Cooper Hewitt says...
Piero Dorazio (Italian, 1927-2005) was born Piero D’Orazio in Rome. He studied architecture at the University of Rome from 1945-1951, and also spent a year in Paris at the École des Beaux-Arts.
In 1950, he helped found L'Age d'Or, an artists' cooperative gallery and bookshop in Italy. He became known for using bold colors and abstract patterns, and his work was included in international exhibitions, including the 1952 Venice Biennale.

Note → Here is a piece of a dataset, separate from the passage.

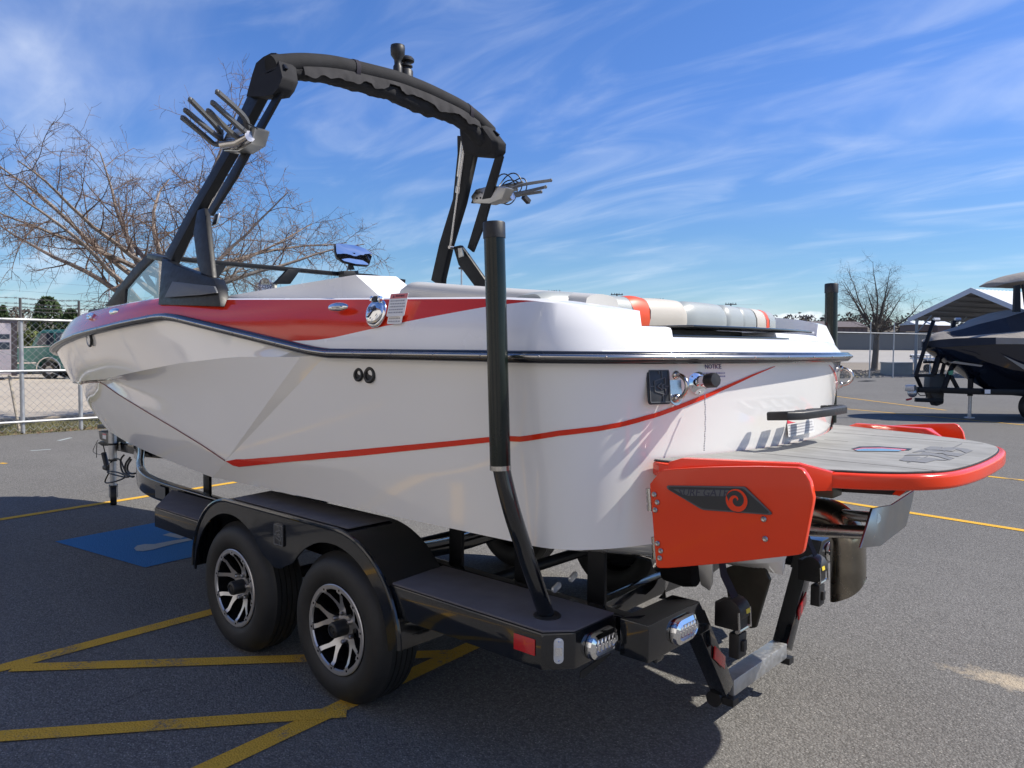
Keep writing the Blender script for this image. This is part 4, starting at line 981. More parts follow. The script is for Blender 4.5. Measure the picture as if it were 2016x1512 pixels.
# fittings on the red topside: cleats, fuel cap, warning labels
def topframe(px, py, Yp=1.235, ex=(-1, 0, 0)):
    p = S(px, py, Y=Yp); return frame(p, ex, (0, -.25, 1))
def cleat(M, L_=.115):
    g = G(); g.ell(M @ Vector((0, 0, .010)), (L_ / 2, .021, .017), 18, 10, R=M.to_3x3()); o = build(g, 'pop_up_cleat', M_chrome, boat)
    g = G(); g.ell(M @ Vector((.006, -.002, .022)), (L_ * .3, .006, .009), 14, 8, R=M.to_3x3()); build(g, 'cleat_bar', M_chrome, o)
cleat(topframe(669, 606), .15)
def bow_frame(px, py):
    d = ray(px, py); t = 3.0
    while t < 12:
        p = CAM + d * t
        zr, zs = zrail(p[0]) + .02, zsheer(p[0]); f_ = min(1, max(0, (p[2] - zr) / (zs - zr))) if p[0] < 5.4 else 0
        yy = Yrail(p[0]) * (1 - f_) + Ysheer(p[0]) * f_
        if p[1] <= yy: break
        t += .004
    e = .05; n = Vector((-(Yrail(p[0] + e) - Yrail(p[0] - e)) / (2 * e), 1, .45)).normalized(); ex = Vector((0, 0, 1)).cross(n)
    return frame(p, ex, n.cross(ex))
M_ = bow_frame(226, 614); g = G(); g.ell(M_ @ Vector((0, 0, .004)), (.085, .026, .018), 18, 10, R=M_.to_3x3()); build(g, 'pop_up_cleat', M_chrome, boat)
M_ = bow_frame(183, 625); g = G(); g.box(M_ @ Vector((0, 0, .015)), (.07, .05, .03), M_.to_3x3()); g.box(M_ @ Vector((.0, .0, .034)), (.05, .02, .012), M_.to_3x3()); build(g, 'bow_light', M_chrome, boat, bev=.006)
M_ = frame(S(175, 669, Y=1.0), Vector((-.9, .35, 0)), (0, 0, 1))
def hull_hit_fwd(px, py):
    d = ray(px, py); t = 3.0
    while t < 12:
        p = CAM + d * t; zr = zrail(p[0]); f_ = (zr - p[2]) / (zr - 1.36)
        yy = Yrail(p[0]) * (1 - f_) + (Yr1(p[0]) if p[0] < 5.4 else 0) * f_
        if p[1] <= yy: return p
        t += .004
    return p
p = hull_hit_fwd(175.5, 668); e = .05; n = Vector((-(Yrail(p[0] + e) - Yrail(p[0] - e)) / (2 * e), 1, -.1)).normalized(); ex = Vector((0, 0, 1)).cross(n); M_ = frame(Vector(p) - n * .004, ex, n.cross(ex))
g = G(); g.lathe([(.055, 0), (.055, .008), (.048, .012), (.042, .011), (.040, .008), (0, .010)], 26, M_, mis=[0, 0, 0, 1, 1, 1]); build(g, 'docking_light', [M_badge, M_lens], boat)
# fuel cap
M_ = topframe(743, 617); g = G(); g.lathe([(.062, 0), (.064, .006), (.061, .012), (.053, .014)], 32, M_); g.lathe([(.054, .010), (.053, .020), (.046, .026), (.03, .029), (0, .030)], 32, M_); fc = build(g, 'fuel_cap', M_chrome, boat, ang=50)
g = G(); g.box(M_ @ Vector((0, .056, .02)), (.026, .024, .02), M_.to_3x3()); build(g, 'hinge_block', M_blackplastic, fc, bev=.003)
g = G()
for s_ in (-.026, .026): g.box(M_ @ Vector((s_, .058, .020)), (.015, .022, .020), M_.to_3x3())
build(g, 'hinge_lug', M_chrome, fc, bev=.004)
g = G(); g.mesh(text_mesh('BVR', .030, .0006), M_ @ frame((-.004, .012, .0315), (1, .12, 0), (0, 1, 0))); 
build(g, 'cap_lettering', M_ink, fc, recalc=False, smooth=False)
g = G(); rows = [[], []]
for k in range(15):
    t = k / 14; x = -.034 + .062 * t; y = -.012 + .012 * math.sin(t * 5 - 2.2) + .022 * t
    rows[0].append(M_ @ Vector((x, y, .0312))); rows[1].append(M_ @ Vector((x, y - .014 * math.sin(PI * t), .0312)))
g.grid(rows); build(g, 'cap_wave', M_ink, fc, recalc=False)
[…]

In 1953, he came to the U.S. to teach in a summer program at Harvard University and had his first solo exhibition at Wittenborn One-Wall Gallery. In 1955, he published La Fantasia Dell-Arte Nella Vita Moderna, Italy’s first book on international modern art. He taught at the University of Pennsylvania’s Graduate School of Fine Arts from 1961-1969. He also helped to found the university’s Institute of Contemporary Art. In 1965, he was included in “The Responsive Eye” at the Museum of Modern Art in New York.
Dorazio returned to Italy in 1970 to live in Todi, Umbria. During the 1970s, he showed at the André Emmerich Gallery in New York. The Musée d'Art Moderne de la Ville de Paris and the Albright-Knox Art Gallery in Buffalo, New York organized retrospectives of his work. His dealer is Achim Moeller of Moeller Fine Art.
Dorazio was married from 1953-1983 to Virginia Dortch, with whom he had a son, Justin; and later to Giuliana Soprani, with whom he had two daughters, Angela and Allegra. He died from complications of diabetes at age 77.